China’s ‘lantern capital’ busy preparing for Spring Festival
CAREFULLY steadying the gleaming red lantern between her knees, a worker applies the Chinese character for “wealth” in golden glitter — one of the millions that will illuminate the forthcoming Lunar New Year.
A high wooden arch at the entrance to the village of Tuntou, in north China’s Hebei Province, proclaims it the country’s “lantern capital.”
Bai Liwei, the village’s Party leader, tells reporters proudly: “80 to 90 percent of the lanterns used in China come from here.”
For the past two months, the town has been churning out the pumpkin-shaped lamps in preparation for the biggest holiday of the year in the world’s most populous country.
Spring Festival falls on February 8 this year and marks a time when far-flung family members return home for merriment and reunion banquets — according to tradition, they must be back by midnight on the eve of the new year.
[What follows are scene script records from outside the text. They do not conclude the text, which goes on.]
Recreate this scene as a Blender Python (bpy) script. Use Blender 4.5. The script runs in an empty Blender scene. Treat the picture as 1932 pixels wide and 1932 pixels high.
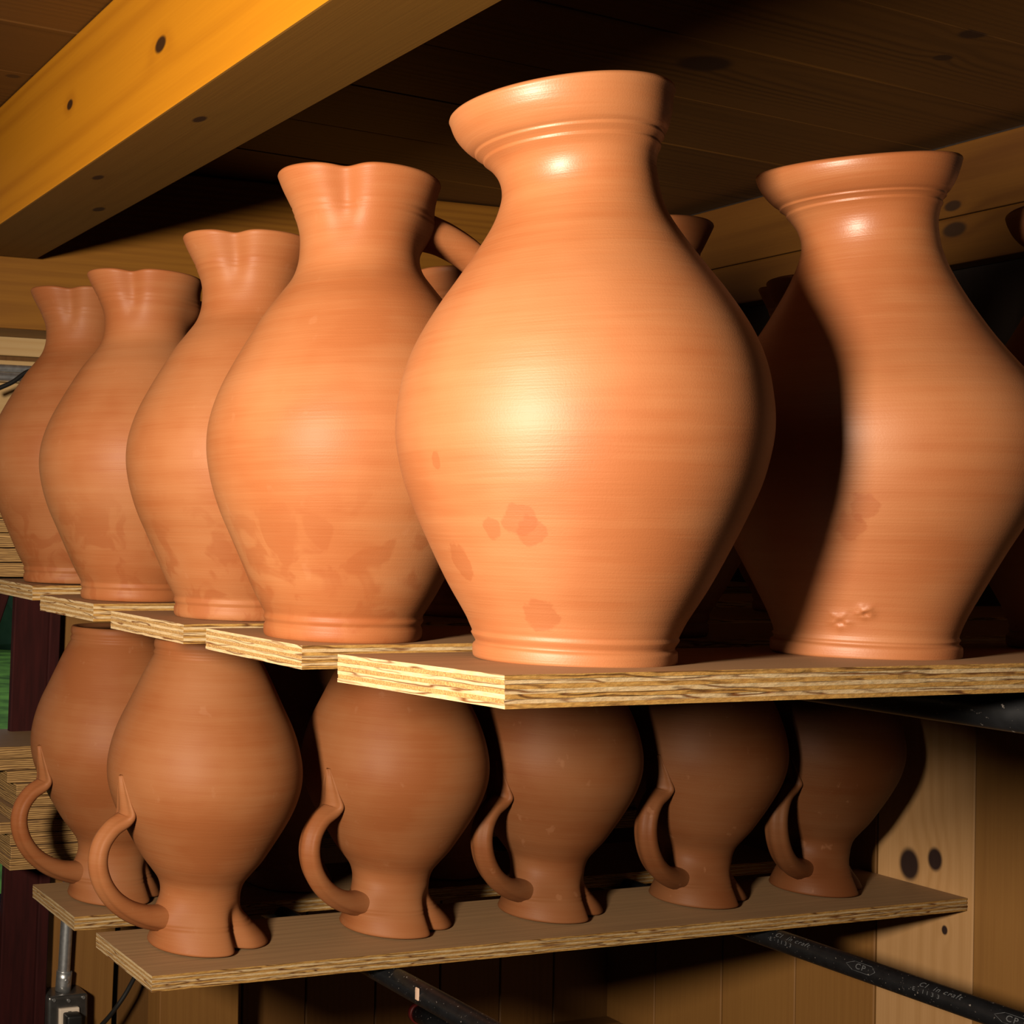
import bpy, bmesh, math, random
import numpy as np
from mathutils import Vector, Matrix

random.seed(7)
np.random.seed(7)
PI = math.pi
ZC = 1.45                      # eye height of the photographer above the floor
C = bpy.context.scene.collection
S = bpy.context.scene

# ------------------------------------------------------------------ camera
f_px = 2515.0
th, ph = math.radians(17.6), 0.015
F = Vector((math.sin(th), math.cos(th), 0))
R = Vector((math.cos(th), -math.sin(th), 0))
Zv = Vector((0, 0, 1))
r_ = math.cos(ph) * R + math.sin(ph) * Zv
u_ = -math.sin(ph) * R + math.cos(ph) * Zv
cd = bpy.data.cameras.new('camera')
cam = bpy.data.objects.new('camera', cd)
C.objects.link(cam)
m = Matrix((r_, u_, -F)).transposed().to_4x4()
m.translation = (0, 0, ZC)
cam.matrix_world = m
cd.sensor_fit = 'HORIZONTAL'
cd.sensor_width = 36.0
cd.lens = 36.0 * f_px / 1932
cd.shift_x = (966 + 20) / 1932
cd.shift_y = (992 - 966) / 1932
cd.clip_start = 0.02
S.camera = cam

# ------------------------------------------------------------------ world, lights, exposure
S.view_settings.view_transform = 'Standard'
S.view_settings.look = 'None'
S.view_settings.gamma = 1
S.view_settings.use_curve_mapping = False
S.view_settings.exposure = 0.0
w = bpy.data.worlds.new('world')
S.world = w
w.use_nodes = True
bg = w.node_tree.nodes['Background']
bg.inputs[0].default_value = (0.62, 0.78, 1.0, 1)
bg.inputs[1].default_value = 0.35

LP = Vector((-0.47, 0.21, ZC + 0.115))
ld = bpy.data.lights.new('work_light', 'SPOT')
ld.shadow_soft_size = 0.08
ld.spot_size = math.radians(92)
ld.spot_blend = 1.0
ld.energy = 290.0
ld.color = (1.0, 0.87, 0.70)
lo = bpy.data.objects.new('work_light', ld)
C.objects.link(lo)
lo.location = LP
lo.rotation_euler = (Vector((0.54, 0.76, ZC + 0.02)) - LP).to_track_quat('-Z', 'Y').to_euler()

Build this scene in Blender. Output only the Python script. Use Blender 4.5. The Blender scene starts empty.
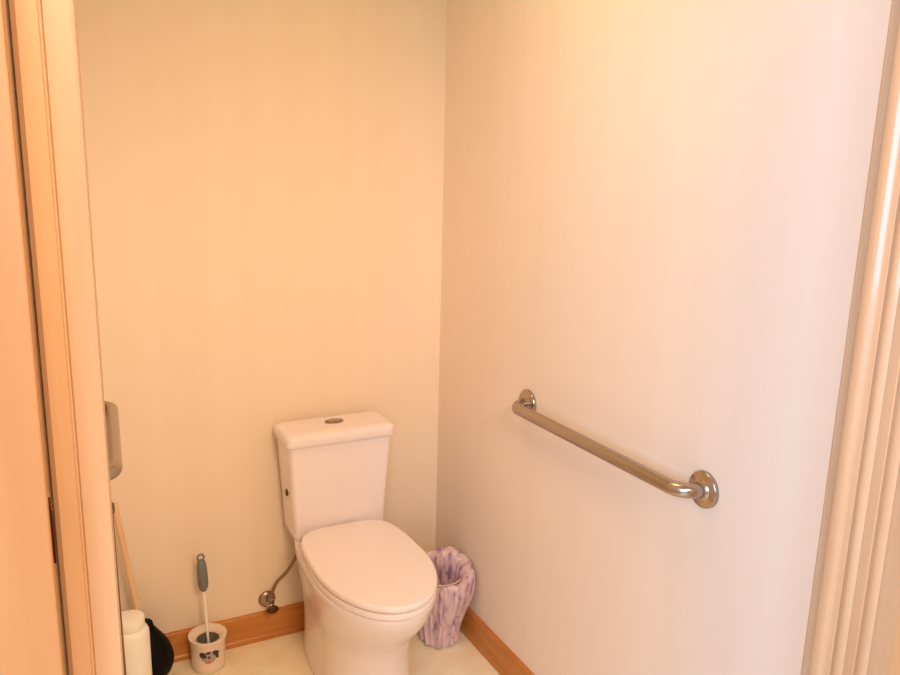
import bpy, bmesh, math, random
from mathutils import Vector, Matrix
random.seed(4)
PI = math.pi
SC = bpy.context.scene
COL = SC.collection

# ------------------------------------------------------------------ materials
def lin(c):
    return tuple(((v/255)/12.92 if v/255 <= .04045 else ((v/255+.055)/1.055)**2.4) for v in c) + (1,)

def mat(name, rgb, rough=.5, metal=0., spec=.5, coat=0., bump=0., bscale=40., var=0., vscale=6., stretch=(1, 1, 1), rgb2=None):
    m = bpy.data.materials.new(name); m.use_nodes = True
    nt = m.node_tree; b = nt.nodes['Principled BSDF']
    b.inputs['Base Color'].default_value = lin(rgb)
    b.inputs['Roughness'].default_value = rough
    b.inputs['Metallic'].default_value = metal
    b.inputs['Specular IOR Level'].default_value = spec
    b.inputs['Coat Weight'].default_value = coat
    b.inputs['Coat Roughness'].default_value = .08
    tc = nt.nodes.new('ShaderNodeTexCoord'); mp = nt.nodes.new('ShaderNodeMapping')
    mp.inputs['Scale'].default_value = stretch
    nt.links.new(tc.outputs['Object'], mp.inputs['Vector'])
    if rgb2 is not None or var:
        n = nt.nodes.new('ShaderNodeTexNoise'); n.inputs['Scale'].default_value = vscale
        n.inputs['Detail'].default_value = 6; n.inputs['Roughness'].default_value = .55
        nt.links.new(mp.outputs[0], n.inputs['Vector'])
        r = nt.nodes.new('ShaderNodeValToRGB')
        r.color_ramp.elements[0].position = .34; r.color_ramp.elements[1].position = .66
        r.color_ramp.elements[0].color = lin(rgb)
        r.color_ramp.elements[1].color = lin(rgb2 if rgb2 else tuple(max(0, v*(1-var)) for v in rgb))
        nt.links.new(n.outputs['Fac'], r.inputs['Fac'])
        nt.links.new(r.outputs['Color'], b.inputs['Base Color'])
    if bump:
        n2 = nt.nodes.new('ShaderNodeTexNoise'); n2.inputs['Scale'].default_value = bscale
        n2.inputs['Detail'].default_value = 4
        nt.links.new(mp.outputs[0], n2.inputs['Vector'])
        bp = nt.nodes.new('ShaderNodeBump'); bp.inputs['Strength'].default_value = bump
        bp.inputs['Distance'].default_value = .004
        nt.links.new(n2.outputs['Fac'], bp.inputs['Height'])
        nt.links.new(bp.outputs['Normal'], b.inputs['Normal'])
    return m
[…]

Tuntou village has specialized in lantern-making for almost 40 years. It is not the site of enormous factories, instead the industry is driven by a number of private workshops in which families concentrate on the production of a single lantern element — their spindly metal frames, the exterior “skin” of fabric or silk, or the decorative inscriptions that include the Chinese characters for wealth, happiness, peace and family.
At the back of one assembly unit, high piles of nearly completed lanterns await processing, while workers wield wooden canes to lift others high off the ground to dangle delicately from the ceiling.
The color red symbolizes luck and happiness in Chinese culture, and the lanterns are omnipresent throughout towns and countryside, trotted out at most important occasions: marriages, business openings, and, most of all, Lunar New Year, which generally falls in late January or early to mid February.
“Outside of the peak holiday season, we also receive special requests: giant models, for example, or orders to decorate the Forbidden City in Beijing,” Bai said. “Tens of millions of lanterns are produced each year and all or almost all of them are sold. A portion is exported to Southeast Asia, the US or Japan. It’s become an economic pillar for the village.”